*Data to process*:

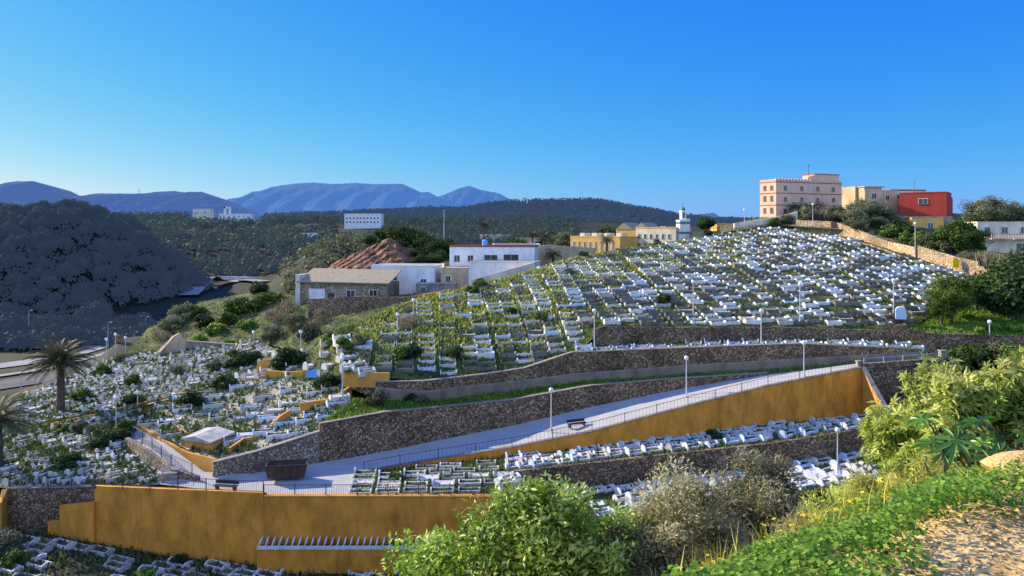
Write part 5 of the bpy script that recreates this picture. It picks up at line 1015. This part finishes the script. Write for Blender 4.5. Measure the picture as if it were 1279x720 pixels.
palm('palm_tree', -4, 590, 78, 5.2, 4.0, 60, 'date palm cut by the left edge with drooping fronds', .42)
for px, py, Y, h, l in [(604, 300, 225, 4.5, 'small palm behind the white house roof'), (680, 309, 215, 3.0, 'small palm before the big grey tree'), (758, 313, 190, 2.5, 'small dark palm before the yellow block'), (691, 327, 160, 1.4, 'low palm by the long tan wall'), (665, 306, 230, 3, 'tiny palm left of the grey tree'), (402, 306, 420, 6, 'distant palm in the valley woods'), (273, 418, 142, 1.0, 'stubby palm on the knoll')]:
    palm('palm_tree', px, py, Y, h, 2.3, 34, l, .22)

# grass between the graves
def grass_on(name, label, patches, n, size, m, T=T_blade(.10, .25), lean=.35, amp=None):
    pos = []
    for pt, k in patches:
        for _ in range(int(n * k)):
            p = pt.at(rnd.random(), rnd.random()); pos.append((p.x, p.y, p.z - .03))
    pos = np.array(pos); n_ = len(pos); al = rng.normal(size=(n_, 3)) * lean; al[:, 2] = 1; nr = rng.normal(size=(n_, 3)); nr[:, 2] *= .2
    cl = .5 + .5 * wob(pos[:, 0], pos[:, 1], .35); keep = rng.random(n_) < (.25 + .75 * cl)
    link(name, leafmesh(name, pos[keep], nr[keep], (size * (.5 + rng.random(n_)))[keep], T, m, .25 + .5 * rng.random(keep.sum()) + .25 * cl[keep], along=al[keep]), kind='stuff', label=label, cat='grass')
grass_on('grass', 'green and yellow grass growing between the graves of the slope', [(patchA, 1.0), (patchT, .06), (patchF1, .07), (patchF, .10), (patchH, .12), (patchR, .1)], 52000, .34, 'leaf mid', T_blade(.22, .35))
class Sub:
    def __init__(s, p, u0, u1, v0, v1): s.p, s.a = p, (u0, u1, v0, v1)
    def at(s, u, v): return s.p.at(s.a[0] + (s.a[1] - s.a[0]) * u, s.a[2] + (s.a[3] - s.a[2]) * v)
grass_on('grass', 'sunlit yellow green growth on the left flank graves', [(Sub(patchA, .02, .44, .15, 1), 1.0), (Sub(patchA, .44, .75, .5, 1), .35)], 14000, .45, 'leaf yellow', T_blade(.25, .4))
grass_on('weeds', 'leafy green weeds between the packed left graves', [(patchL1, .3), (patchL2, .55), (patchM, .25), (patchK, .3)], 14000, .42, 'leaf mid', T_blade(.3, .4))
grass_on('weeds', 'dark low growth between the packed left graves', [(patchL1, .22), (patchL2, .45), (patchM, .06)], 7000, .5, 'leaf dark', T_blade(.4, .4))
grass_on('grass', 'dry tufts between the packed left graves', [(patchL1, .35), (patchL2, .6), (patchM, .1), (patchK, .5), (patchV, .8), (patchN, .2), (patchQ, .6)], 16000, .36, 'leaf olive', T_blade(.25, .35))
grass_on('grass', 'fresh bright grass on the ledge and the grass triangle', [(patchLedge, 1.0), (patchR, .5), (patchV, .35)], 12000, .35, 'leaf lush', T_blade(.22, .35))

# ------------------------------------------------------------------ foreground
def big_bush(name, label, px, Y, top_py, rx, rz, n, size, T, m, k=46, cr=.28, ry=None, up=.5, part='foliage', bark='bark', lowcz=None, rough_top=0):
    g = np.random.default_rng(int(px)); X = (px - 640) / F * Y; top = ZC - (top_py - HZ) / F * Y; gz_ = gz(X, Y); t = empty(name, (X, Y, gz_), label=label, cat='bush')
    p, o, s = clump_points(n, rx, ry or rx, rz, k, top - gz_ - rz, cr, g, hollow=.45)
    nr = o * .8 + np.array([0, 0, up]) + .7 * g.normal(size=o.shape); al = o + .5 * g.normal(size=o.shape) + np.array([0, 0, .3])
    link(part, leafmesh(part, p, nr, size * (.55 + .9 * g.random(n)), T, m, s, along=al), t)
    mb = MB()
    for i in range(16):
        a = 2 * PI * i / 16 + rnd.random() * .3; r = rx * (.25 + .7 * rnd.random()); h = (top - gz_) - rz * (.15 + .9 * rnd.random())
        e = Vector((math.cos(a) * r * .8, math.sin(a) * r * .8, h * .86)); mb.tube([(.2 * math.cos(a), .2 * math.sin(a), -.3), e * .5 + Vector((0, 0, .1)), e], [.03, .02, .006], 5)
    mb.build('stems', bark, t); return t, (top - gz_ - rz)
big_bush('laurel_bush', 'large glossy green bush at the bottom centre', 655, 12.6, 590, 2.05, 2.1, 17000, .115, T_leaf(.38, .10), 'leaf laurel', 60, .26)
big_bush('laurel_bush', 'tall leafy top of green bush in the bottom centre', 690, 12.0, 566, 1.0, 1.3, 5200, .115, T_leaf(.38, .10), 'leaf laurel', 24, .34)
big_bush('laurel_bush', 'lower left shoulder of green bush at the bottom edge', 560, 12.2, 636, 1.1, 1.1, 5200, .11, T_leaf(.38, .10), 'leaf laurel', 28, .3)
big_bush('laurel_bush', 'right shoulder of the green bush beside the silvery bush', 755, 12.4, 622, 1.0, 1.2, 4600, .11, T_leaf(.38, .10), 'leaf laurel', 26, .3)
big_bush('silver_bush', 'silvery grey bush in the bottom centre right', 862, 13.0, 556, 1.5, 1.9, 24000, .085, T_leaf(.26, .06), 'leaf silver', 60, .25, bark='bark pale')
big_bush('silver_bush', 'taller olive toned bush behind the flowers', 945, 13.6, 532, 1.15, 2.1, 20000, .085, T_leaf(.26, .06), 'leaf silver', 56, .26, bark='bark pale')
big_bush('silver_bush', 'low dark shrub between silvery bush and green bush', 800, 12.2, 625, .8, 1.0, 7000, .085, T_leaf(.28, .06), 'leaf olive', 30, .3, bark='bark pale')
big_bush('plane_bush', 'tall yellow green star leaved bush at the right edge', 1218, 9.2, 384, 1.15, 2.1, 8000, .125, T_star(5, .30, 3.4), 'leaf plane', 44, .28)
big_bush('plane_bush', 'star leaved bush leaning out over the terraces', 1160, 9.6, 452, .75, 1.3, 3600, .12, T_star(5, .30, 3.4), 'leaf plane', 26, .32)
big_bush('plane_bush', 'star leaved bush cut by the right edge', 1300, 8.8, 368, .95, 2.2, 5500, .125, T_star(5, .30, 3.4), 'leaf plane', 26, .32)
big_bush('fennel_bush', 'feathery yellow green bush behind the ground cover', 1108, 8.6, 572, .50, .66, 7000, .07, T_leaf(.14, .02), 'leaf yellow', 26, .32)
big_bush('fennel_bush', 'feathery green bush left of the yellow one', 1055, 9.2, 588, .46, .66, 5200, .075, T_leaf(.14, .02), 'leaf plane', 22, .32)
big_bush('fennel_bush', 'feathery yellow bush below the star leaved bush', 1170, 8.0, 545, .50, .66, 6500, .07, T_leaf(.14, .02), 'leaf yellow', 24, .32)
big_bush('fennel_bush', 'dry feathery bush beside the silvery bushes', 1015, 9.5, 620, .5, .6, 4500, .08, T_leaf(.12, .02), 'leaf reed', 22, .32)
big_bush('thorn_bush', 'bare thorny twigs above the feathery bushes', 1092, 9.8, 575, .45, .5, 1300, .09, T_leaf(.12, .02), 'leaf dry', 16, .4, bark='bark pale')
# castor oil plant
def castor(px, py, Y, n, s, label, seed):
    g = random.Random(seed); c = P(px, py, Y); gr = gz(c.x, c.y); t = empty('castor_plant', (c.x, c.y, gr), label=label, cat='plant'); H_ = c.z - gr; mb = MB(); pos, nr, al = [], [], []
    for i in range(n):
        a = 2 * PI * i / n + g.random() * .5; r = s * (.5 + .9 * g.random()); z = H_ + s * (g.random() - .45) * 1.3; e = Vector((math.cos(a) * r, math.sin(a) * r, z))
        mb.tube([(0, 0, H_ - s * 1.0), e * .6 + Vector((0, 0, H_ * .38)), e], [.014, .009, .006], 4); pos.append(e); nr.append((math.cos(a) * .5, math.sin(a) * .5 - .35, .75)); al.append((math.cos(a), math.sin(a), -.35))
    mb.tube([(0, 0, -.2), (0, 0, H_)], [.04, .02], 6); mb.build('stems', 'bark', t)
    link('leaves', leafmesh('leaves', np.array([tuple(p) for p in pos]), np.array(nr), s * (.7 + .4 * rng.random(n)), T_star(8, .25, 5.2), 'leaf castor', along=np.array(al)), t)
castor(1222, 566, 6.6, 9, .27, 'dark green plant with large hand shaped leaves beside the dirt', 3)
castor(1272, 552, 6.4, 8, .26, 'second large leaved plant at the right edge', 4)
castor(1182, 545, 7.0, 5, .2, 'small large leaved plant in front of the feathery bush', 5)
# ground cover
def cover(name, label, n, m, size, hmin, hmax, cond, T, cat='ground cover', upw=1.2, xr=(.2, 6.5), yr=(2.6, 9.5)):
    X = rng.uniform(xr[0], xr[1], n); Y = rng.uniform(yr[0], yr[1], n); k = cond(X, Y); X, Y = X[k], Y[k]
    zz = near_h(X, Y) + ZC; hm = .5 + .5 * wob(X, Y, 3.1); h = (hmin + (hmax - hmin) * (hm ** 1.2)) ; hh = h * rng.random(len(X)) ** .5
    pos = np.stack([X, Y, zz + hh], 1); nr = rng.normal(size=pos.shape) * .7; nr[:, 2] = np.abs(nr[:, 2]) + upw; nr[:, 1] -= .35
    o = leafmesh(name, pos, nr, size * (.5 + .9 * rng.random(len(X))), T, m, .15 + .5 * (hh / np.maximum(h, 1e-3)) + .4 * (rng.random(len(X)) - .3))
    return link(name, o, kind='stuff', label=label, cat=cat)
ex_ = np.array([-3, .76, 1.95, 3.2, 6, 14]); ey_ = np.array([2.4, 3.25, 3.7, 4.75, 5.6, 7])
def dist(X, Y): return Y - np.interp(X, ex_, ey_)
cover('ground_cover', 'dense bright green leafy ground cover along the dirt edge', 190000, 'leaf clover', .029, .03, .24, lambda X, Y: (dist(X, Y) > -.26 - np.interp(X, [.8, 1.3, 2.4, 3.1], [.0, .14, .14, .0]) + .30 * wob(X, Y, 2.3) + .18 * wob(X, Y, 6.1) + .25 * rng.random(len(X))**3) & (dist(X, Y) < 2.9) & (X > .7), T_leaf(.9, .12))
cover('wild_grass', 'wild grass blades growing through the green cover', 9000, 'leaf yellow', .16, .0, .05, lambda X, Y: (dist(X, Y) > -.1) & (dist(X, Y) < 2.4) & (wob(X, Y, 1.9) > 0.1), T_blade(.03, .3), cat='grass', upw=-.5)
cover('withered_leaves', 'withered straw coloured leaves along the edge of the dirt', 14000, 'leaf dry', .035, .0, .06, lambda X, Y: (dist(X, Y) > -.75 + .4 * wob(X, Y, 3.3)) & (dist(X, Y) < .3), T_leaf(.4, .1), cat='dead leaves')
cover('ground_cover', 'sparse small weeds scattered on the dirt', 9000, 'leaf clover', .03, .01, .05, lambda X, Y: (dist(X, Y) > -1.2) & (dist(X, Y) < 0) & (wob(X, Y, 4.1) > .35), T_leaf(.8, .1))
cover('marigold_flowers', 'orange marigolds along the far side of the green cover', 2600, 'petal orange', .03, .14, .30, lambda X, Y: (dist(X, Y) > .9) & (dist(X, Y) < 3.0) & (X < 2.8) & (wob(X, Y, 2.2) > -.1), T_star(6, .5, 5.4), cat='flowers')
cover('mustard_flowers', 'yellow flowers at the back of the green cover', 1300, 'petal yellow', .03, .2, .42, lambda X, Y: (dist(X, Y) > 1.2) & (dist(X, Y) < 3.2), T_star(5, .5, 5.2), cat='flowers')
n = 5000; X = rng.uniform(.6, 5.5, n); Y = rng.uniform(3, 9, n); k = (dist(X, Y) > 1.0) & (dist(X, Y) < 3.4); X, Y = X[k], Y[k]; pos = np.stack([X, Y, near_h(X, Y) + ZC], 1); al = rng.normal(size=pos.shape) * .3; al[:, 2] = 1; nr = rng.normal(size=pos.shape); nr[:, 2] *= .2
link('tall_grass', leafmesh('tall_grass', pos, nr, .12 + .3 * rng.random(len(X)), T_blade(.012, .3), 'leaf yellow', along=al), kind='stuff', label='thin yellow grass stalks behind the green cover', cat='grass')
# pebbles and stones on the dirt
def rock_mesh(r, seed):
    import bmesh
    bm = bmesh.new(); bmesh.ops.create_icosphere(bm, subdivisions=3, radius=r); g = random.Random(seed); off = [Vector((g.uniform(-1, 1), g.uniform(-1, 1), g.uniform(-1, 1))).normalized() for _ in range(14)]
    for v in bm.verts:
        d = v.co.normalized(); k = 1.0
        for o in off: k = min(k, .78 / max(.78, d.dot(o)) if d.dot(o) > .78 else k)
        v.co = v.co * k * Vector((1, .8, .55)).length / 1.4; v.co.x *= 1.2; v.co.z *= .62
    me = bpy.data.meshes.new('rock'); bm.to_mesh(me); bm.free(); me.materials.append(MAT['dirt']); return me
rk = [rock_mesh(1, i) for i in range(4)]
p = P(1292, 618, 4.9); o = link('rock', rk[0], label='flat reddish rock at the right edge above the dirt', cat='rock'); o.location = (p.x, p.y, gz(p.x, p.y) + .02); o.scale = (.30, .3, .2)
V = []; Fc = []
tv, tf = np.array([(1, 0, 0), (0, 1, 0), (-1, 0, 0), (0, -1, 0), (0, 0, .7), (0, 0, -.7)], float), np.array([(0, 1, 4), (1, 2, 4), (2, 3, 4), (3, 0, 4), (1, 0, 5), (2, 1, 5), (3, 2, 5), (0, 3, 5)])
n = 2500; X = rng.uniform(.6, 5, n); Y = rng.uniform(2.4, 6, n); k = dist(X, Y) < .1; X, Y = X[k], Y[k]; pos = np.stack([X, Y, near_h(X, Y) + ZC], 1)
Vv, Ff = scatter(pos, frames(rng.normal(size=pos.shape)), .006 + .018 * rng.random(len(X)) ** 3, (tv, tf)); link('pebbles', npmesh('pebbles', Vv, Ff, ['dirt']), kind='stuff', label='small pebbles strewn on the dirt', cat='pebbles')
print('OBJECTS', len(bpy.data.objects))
==
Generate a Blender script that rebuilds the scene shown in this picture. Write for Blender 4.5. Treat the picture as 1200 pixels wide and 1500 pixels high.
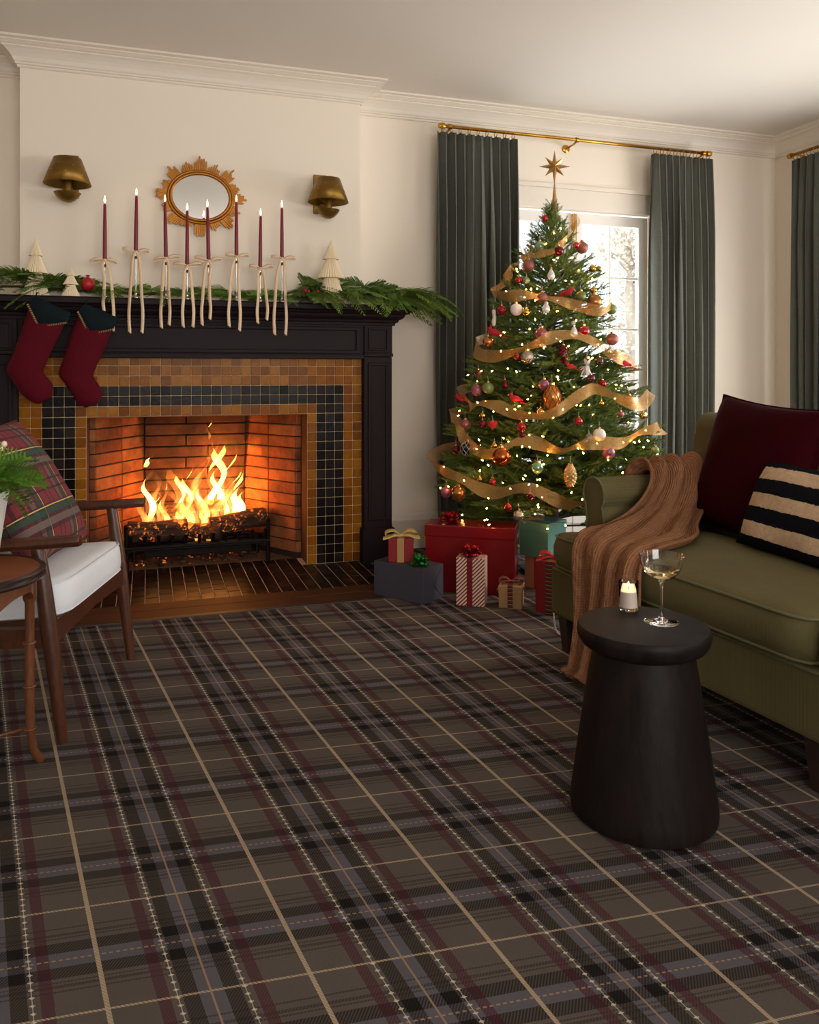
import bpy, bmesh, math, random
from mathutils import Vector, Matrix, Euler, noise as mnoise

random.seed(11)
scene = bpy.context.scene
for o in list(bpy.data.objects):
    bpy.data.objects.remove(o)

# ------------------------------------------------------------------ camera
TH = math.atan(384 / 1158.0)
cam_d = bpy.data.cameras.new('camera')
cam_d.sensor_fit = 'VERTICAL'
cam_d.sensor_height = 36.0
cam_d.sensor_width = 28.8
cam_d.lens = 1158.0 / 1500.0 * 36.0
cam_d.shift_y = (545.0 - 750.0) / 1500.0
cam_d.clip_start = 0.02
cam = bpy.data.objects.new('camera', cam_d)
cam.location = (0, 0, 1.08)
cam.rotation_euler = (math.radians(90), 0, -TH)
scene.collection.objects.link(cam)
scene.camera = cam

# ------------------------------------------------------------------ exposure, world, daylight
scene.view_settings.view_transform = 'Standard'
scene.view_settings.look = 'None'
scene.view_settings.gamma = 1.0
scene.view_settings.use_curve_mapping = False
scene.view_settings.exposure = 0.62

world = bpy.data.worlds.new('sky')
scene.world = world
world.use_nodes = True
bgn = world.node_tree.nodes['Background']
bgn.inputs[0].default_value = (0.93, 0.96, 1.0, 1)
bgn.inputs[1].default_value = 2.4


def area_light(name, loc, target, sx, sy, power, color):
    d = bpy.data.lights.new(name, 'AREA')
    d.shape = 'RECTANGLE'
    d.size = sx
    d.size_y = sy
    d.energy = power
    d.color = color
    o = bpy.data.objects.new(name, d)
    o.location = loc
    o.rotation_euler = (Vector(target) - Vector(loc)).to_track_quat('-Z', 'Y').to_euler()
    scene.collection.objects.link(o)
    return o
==
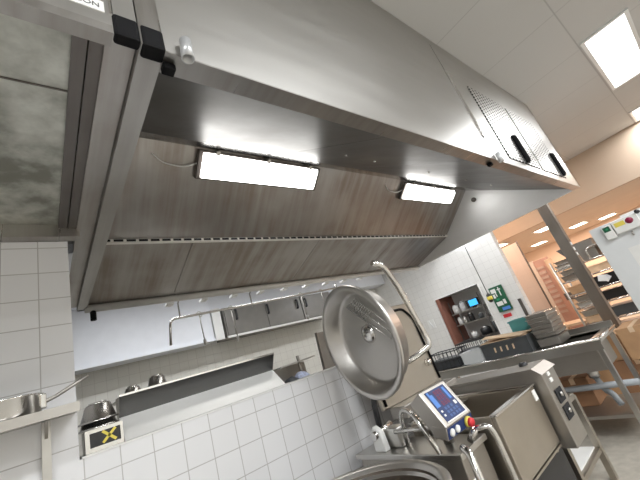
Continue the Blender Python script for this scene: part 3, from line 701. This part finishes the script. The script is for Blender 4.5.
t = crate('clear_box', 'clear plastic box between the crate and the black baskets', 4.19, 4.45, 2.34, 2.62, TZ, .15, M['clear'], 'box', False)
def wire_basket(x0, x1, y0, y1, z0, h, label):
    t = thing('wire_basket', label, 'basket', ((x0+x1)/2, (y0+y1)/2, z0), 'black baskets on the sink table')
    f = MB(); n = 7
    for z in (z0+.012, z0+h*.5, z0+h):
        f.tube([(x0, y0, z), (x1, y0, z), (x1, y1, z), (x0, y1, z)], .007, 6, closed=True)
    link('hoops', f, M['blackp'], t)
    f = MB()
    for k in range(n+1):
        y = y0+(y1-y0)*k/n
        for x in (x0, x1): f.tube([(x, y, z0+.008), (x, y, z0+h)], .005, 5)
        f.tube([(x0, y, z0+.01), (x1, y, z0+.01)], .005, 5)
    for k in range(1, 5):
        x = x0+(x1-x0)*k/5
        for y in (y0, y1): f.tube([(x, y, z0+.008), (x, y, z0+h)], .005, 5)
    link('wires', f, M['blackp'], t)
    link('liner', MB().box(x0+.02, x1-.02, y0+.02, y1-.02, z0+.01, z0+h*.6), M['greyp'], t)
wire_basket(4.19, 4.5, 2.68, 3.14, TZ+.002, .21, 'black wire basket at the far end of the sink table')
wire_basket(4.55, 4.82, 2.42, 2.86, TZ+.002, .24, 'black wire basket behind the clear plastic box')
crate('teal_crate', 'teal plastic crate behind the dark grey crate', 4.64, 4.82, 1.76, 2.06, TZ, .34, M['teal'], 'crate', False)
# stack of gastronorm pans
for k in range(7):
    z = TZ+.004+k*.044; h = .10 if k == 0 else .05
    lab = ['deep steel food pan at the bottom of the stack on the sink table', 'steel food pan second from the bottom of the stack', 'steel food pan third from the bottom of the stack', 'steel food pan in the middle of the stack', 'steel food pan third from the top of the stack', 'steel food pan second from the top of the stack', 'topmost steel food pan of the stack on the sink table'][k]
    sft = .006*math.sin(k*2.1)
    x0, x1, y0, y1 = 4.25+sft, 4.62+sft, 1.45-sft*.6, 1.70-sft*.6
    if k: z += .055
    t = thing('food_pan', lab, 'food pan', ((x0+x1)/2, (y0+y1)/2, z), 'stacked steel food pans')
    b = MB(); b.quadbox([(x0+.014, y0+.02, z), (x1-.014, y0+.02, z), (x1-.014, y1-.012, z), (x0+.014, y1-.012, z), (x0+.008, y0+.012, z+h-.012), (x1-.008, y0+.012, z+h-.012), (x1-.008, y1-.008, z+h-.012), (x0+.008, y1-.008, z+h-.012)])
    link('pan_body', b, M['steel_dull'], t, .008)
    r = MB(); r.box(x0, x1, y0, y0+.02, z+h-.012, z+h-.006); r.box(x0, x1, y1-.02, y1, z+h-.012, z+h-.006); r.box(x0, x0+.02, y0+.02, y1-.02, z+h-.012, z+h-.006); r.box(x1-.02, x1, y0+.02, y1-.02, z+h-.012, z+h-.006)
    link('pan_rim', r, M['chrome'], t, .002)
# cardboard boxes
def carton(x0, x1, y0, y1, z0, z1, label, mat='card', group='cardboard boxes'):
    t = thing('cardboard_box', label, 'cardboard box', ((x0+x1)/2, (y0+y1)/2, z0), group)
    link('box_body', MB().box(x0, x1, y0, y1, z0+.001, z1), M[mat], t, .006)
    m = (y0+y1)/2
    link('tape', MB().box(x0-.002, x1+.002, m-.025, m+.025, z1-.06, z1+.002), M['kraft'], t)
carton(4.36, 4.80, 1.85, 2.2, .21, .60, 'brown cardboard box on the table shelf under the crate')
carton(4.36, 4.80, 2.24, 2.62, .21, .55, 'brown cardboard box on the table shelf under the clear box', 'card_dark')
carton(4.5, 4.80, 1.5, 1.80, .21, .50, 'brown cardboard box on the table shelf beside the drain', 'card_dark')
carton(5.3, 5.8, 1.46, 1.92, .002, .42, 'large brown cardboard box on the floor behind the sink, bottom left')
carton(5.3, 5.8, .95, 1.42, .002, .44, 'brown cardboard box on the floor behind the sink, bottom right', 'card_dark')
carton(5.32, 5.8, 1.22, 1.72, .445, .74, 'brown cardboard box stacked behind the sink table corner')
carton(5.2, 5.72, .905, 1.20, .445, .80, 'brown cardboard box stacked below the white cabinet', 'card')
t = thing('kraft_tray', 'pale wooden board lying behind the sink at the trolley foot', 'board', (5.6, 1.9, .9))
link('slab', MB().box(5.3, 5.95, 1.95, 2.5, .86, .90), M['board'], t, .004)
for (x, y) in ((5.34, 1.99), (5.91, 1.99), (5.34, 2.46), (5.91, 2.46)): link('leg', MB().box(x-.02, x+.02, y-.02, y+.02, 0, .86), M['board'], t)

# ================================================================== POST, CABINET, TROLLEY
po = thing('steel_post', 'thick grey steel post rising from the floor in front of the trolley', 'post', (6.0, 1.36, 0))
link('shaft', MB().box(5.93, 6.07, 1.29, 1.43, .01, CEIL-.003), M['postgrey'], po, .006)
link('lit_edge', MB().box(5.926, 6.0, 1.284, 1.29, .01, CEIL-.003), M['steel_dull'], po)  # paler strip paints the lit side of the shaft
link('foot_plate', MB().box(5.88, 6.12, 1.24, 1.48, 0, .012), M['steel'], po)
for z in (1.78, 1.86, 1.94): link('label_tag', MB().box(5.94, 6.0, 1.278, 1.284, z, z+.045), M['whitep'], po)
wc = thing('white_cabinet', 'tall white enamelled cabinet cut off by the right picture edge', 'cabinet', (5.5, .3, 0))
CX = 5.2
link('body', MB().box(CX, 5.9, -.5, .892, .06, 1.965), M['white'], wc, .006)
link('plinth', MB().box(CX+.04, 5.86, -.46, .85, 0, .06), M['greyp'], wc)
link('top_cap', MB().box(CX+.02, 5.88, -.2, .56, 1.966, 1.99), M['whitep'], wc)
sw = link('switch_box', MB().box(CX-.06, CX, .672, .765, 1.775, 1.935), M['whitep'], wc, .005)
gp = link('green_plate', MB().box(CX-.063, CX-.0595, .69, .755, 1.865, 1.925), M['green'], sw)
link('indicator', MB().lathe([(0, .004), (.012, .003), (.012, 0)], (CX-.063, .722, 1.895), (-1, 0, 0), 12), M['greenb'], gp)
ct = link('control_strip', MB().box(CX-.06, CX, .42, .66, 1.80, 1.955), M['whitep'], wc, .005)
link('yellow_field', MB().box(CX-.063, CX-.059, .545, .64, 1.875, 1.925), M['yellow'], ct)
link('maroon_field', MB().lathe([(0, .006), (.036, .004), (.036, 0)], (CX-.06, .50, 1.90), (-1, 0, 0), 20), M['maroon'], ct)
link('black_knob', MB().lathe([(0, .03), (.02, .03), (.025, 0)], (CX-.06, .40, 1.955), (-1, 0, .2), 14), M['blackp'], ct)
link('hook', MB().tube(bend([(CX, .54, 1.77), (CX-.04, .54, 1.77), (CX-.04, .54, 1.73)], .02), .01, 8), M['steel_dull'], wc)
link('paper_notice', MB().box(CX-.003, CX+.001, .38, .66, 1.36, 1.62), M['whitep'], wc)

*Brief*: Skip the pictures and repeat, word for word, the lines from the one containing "Generate a Blender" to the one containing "scene.view_settings.exposure = 0.62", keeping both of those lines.

*In response*:
Generate a Blender script that rebuilds the scene shown in this picture. Write for Blender 4.5. Treat the picture as 1200 pixels wide and 1500 pixels high.
import bpy, bmesh, math, random
from mathutils import Vector, Matrix, Euler, noise as mnoise

random.seed(11)
scene = bpy.context.scene
for o in list(bpy.data.objects):
    bpy.data.objects.remove(o)

# ------------------------------------------------------------------ camera
TH = math.atan(384 / 1158.0)
cam_d = bpy.data.cameras.new('camera')
cam_d.sensor_fit = 'VERTICAL'
cam_d.sensor_height = 36.0
cam_d.sensor_width = 28.8
cam_d.lens = 1158.0 / 1500.0 * 36.0
cam_d.shift_y = (545.0 - 750.0) / 1500.0
cam_d.clip_start = 0.02
cam = bpy.data.objects.new('camera', cam_d)
cam.location = (0, 0, 1.08)
cam.rotation_euler = (math.radians(90), 0, -TH)
scene.collection.objects.link(cam)
scene.camera = cam

# ------------------------------------------------------------------ exposure, world, daylight
scene.view_settings.view_transform = 'Standard'
scene.view_settings.look = 'None'
scene.view_settings.gamma = 1.0
scene.view_settings.use_curve_mapping = False
scene.view_settings.exposure = 0.62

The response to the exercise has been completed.